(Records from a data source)
↓

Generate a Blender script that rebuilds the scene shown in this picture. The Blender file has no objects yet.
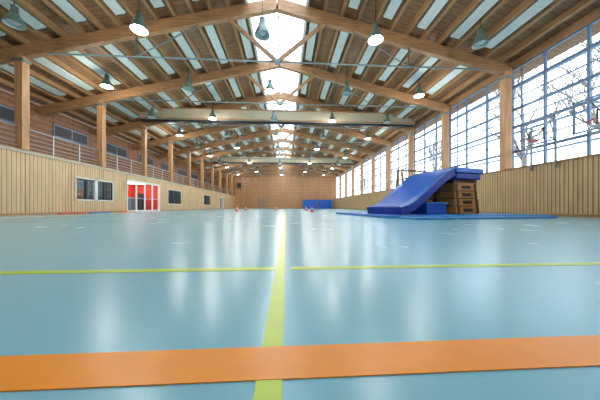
import bpy, math, random
from mathutils import Vector, Matrix
random.seed(7)
scene=bpy.context.scene
scene.view_settings.view_transform='Standard'
F=235.0; TH=math.atan(14/F); S=math.sin(TH); C=math.cos(TH); H=0.36
XL=-11.3; XR=10.5; YF=52.5; YB=-2.6; XC=-0.4; BAY=4.35; Y0=10.8
def w(cx,cz): return (cx*C+cz*S, cz*C-cx*S)
def lin(c):
    r=[]
    for v in c:
        v=v/255.0
        r.append(v/12.92 if v<=0.04045 else ((v+0.055)/1.055)**2.4)
    return (r[0],r[1],r[2],1)
# ---------------- materials
def base(name):
    m=bpy.data.materials.new(name); m.use_nodes=True
    return m,m.node_tree,m.node_tree.nodes['Principled BSDF']
def plain(name,col,rough=0.5,metal=0.0,var=0.12,scale=6.0,spec=0.5):
    m,nt,b=base(name)
    n=nt.nodes.new('ShaderNodeTexNoise'); n.inputs['Scale'].default_value=scale; n.inputs['Detail'].default_value=3
    tc=nt.nodes.new('ShaderNodeTexCoord'); nt.links.new(tc.outputs['Object'],n.inputs['Vector'])
    r=nt.nodes.new('ShaderNodeValToRGB'); c=lin(col)
    r.color_ramp.elements[0].position=.3; r.color_ramp.elements[1].position=.7
    r.color_ramp.elements[0].color=(c[0]*(1-var),c[1]*(1-var),c[2]*(1-var),1)
    r.color_ramp.elements[1].color=(min(1,c[0]*(1+var)),min(1,c[1]*(1+var)),min(1,c[2]*(1+var)),1)
    nt.links.new(n.outputs['Fac'],r.inputs['Fac']); nt.links.new(r.outputs['Color'],b.inputs['Base Color'])
    b.inputs['Roughness'].default_value=rough; b.inputs['Metallic'].default_value=metal
    b.inputs['Specular IOR Level'].default_value=spec
    return m
def wood(name,col,grain=(8,0.6,8),slat=None,pitch=0.15,gw=0.14,rough=0.5,var=0.25,panel=None,dark=0.35):
    m,nt,b=base(name)
    L=nt.links.new
    tc=nt.nodes.new('ShaderNodeTexCoord'); mp=nt.nodes.new('ShaderNodeMapping')
    mp.inputs['Scale'].default_value=grain; L(tc.outputs['Object'],mp.inputs['Vector'])
    n=nt.nodes.new('ShaderNodeTexNoise'); n.inputs['Scale'].default_value=1.5; n.inputs['Detail'].default_value=5
    L(mp.outputs['Vector'],n.inputs['Vector'])
    r=nt.nodes.new('ShaderNodeValToRGB'); c=lin(col)
    r.color_ramp.elements[0].position=.3; r.color_ramp.elements[1].position=.7
    r.color_ramp.elements[0].color=(c[0]*(1-var),c[1]*(1-var*1.1),c[2]*(1-var*1.15),1)
    r.color_ramp.elements[1].color=(min(1,c[0]*(1+var)),min(1,c[1]*(1+var)),min(1,c[2]*(1+var)),1)
    L(n.outputs['Fac'],r.inputs['Fac'])
    out=r.outputs['Color']
    if slat is not None:
        sp=nt.nodes.new('ShaderNodeSeparateXYZ'); L(tc.outputs['Object'],sp.inputs[0])
        def groove(axis,p,g,d,inp):
            mu=nt.nodes.new('ShaderNodeMath'); mu.operation='DIVIDE'; mu.inputs[1].default_value=p; L(sp.outputs[axis],mu.inputs[0])
            fr=nt.nodes.new('ShaderNodeMath'); fr.operation='FRACT'; L(mu.outputs[0],fr.inputs[0])
            lt=nt.nodes.new('ShaderNodeMath'); lt.operation='LESS_THAN'; lt.inputs[1].default_value=g; L(fr.outputs[0],lt.inputs[0])
            mx=nt.nodes.new('ShaderNodeMix'); mx.data_type='RGBA'; mx.blend_type='MULTIPLY'
            L(lt.outputs[0],mx.inputs['Factor']); L(inp,mx.inputs[6]); mx.inputs[7].default_value=(d,d*.85,d*.7,1)
            return mx.outputs[2]
        out=groove(slat,pitch,gw,dark,out)
        if panel: 
            for ax,p,g in panel: out=groove(ax,p,g,0.45,out)
    L(out,b.inputs['Base Color']); b.inputs['Roughness'].default_value=rough
    return m
M={}
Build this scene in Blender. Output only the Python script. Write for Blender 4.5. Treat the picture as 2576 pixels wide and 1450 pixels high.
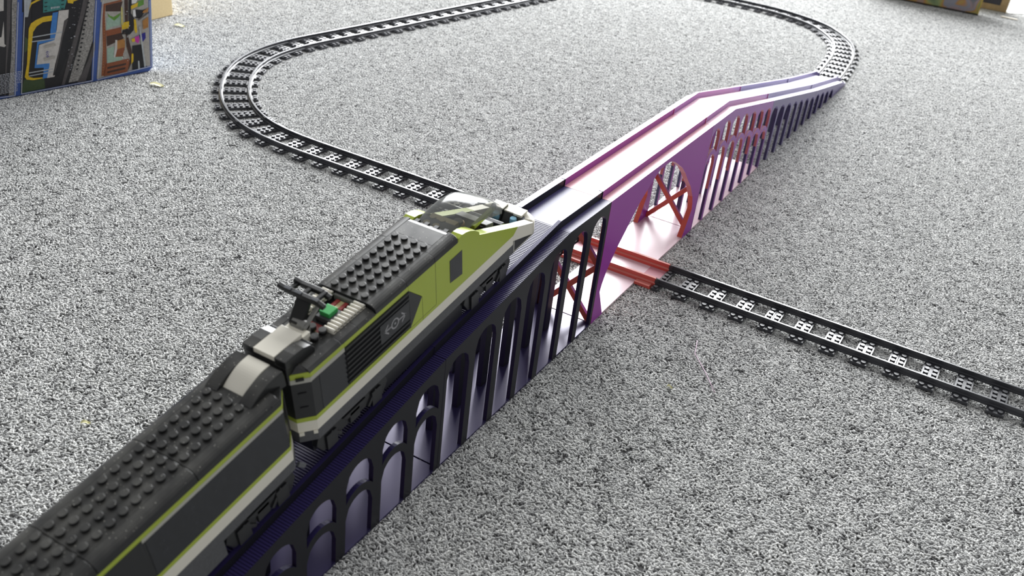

↑

> WORK TO COMPLETE:
Reproduce each entry precisely, dropping only the pictures.

> TASK RESPONSE:
Generate a Blender script that rebuilds the scene shown in this picture. The Blender file has no objects yet.
import bpy, math, random
from mathutils import Vector, Matrix
random.seed(7)
scene=bpy.context.scene
scene.view_settings.view_transform='Standard'
F=235.0; TH=math.atan(14/F); S=math.sin(TH); C=math.cos(TH); H=0.36
XL=-11.3; XR=10.5; YF=52.5; YB=-2.6; XC=-0.4; BAY=4.35; Y0=10.8
def w(cx,cz): return (cx*C+cz*S, cz*C-cx*S)
def lin(c):
    r=[]
    for v in c:
        v=v/255.0
        r.append(v/12.92 if v<=0.04045 else ((v+0.055)/1.055)**2.4)
    return (r[0],r[1],r[2],1)
# ---------------- materials
def base(name):
    m=bpy.data.materials.new(name); m.use_nodes=True
    return m,m.node_tree,m.node_tree.nodes['Principled BSDF']
def plain(name,col,rough=0.5,metal=0.0,var=0.12,scale=6.0,spec=0.5):
    m,nt,b=base(name)
    n=nt.nodes.new('ShaderNodeTexNoise'); n.inputs['Scale'].default_value=scale; n.inputs['Detail'].default_value=3
    tc=nt.nodes.new('ShaderNodeTexCoord'); nt.links.new(tc.outputs['Object'],n.inputs['Vector'])
    r=nt.nodes.new('ShaderNodeValToRGB'); c=lin(col)
    r.color_ramp.elements[0].position=.3; r.color_ramp.elements[1].position=.7
    r.color_ramp.elements[0].color=(c[0]*(1-var),c[1]*(1-var),c[2]*(1-var),1)
    r.color_ramp.elements[1].color=(min(1,c[0]*(1+var)),min(1,c[1]*(1+var)),min(1,c[2]*(1+var)),1)
    nt.links.new(n.outputs['Fac'],r.inputs['Fac']); nt.links.new(r.outputs['Color'],b.inputs['Base Color'])
    b.inputs['Roughness'].default_value=rough; b.inputs['Metallic'].default_value=metal
    b.inputs['Specular IOR Level'].default_value=spec
    return m
def wood(name,col,grain=(8,0.6,8),slat=None,pitch=0.15,gw=0.14,rough=0.5,var=0.25,panel=None,dark=0.35):
    m,nt,b=base(name)
    L=nt.links.new
    tc=nt.nodes.new('ShaderNodeTexCoord'); mp=nt.nodes.new('ShaderNodeMapping')
    mp.inputs['Scale'].default_value=grain; L(tc.outputs['Object'],mp.inputs['Vector'])
    n=nt.nodes.new('ShaderNodeTexNoise'); n.inputs['Scale'].default_value=1.5; n.inputs['Detail'].default_value=5
    L(mp.outputs['Vector'],n.inputs['Vector'])
    r=nt.nodes.new('ShaderNodeValToRGB'); c=lin(col)
    r.color_ramp.elements[0].position=.3; r.color_ramp.elements[1].position=.7
    r.color_ramp.elements[0].color=(c[0]*(1-var),c[1]*(1-var*1.1),c[2]*(1-var*1.15),1)
    r.color_ramp.elements[1].color=(min(1,c[0]*(1+var)),min(1,c[1]*(1+var)),min(1,c[2]*(1+var)),1)
    L(n.outputs['Fac'],r.inputs['Fac'])
    out=r.outputs['Color']
    if slat is not None:
        sp=nt.nodes.new('ShaderNodeSeparateXYZ'); L(tc.outputs['Object'],sp.inputs[0])
        def groove(axis,p,g,d,inp):
            mu=nt.nodes.new('ShaderNodeMath'); mu.operation='DIVIDE'; mu.inputs[1].default_value=p; L(sp.outputs[axis],mu.inputs[0])
            fr=nt.nodes.new('ShaderNodeMath'); fr.operation='FRACT'; L(mu.outputs[0],fr.inputs[0])
            lt=nt.nodes.new('ShaderNodeMath'); lt.operation='LESS_THAN'; lt.inputs[1].default_value=g; L(fr.outputs[0],lt.inputs[0])
            mx=nt.nodes.new('ShaderNodeMix'); mx.data_type='RGBA'; mx.blend_type='MULTIPLY'
            L(lt.outputs[0],mx.inputs['Factor']); L(inp,mx.inputs[6]); mx.inputs[7].default_value=(d,d*.85,d*.7,1)
            return mx.outputs[2]
        out=groove(slat,pitch,gw,dark,out)
        if panel: 
            for ax,p,g in panel: out=groove(ax,p,g,0.45,out)
    L(out,b.inputs['Base Color']); b.inputs['Roughness'].default_value=rough
    return m
M={}
Build this scene in Blender. Output only the Python script. Write for Blender 4.5. Treat the picture as 2576 pixels wide and 1450 pixels high.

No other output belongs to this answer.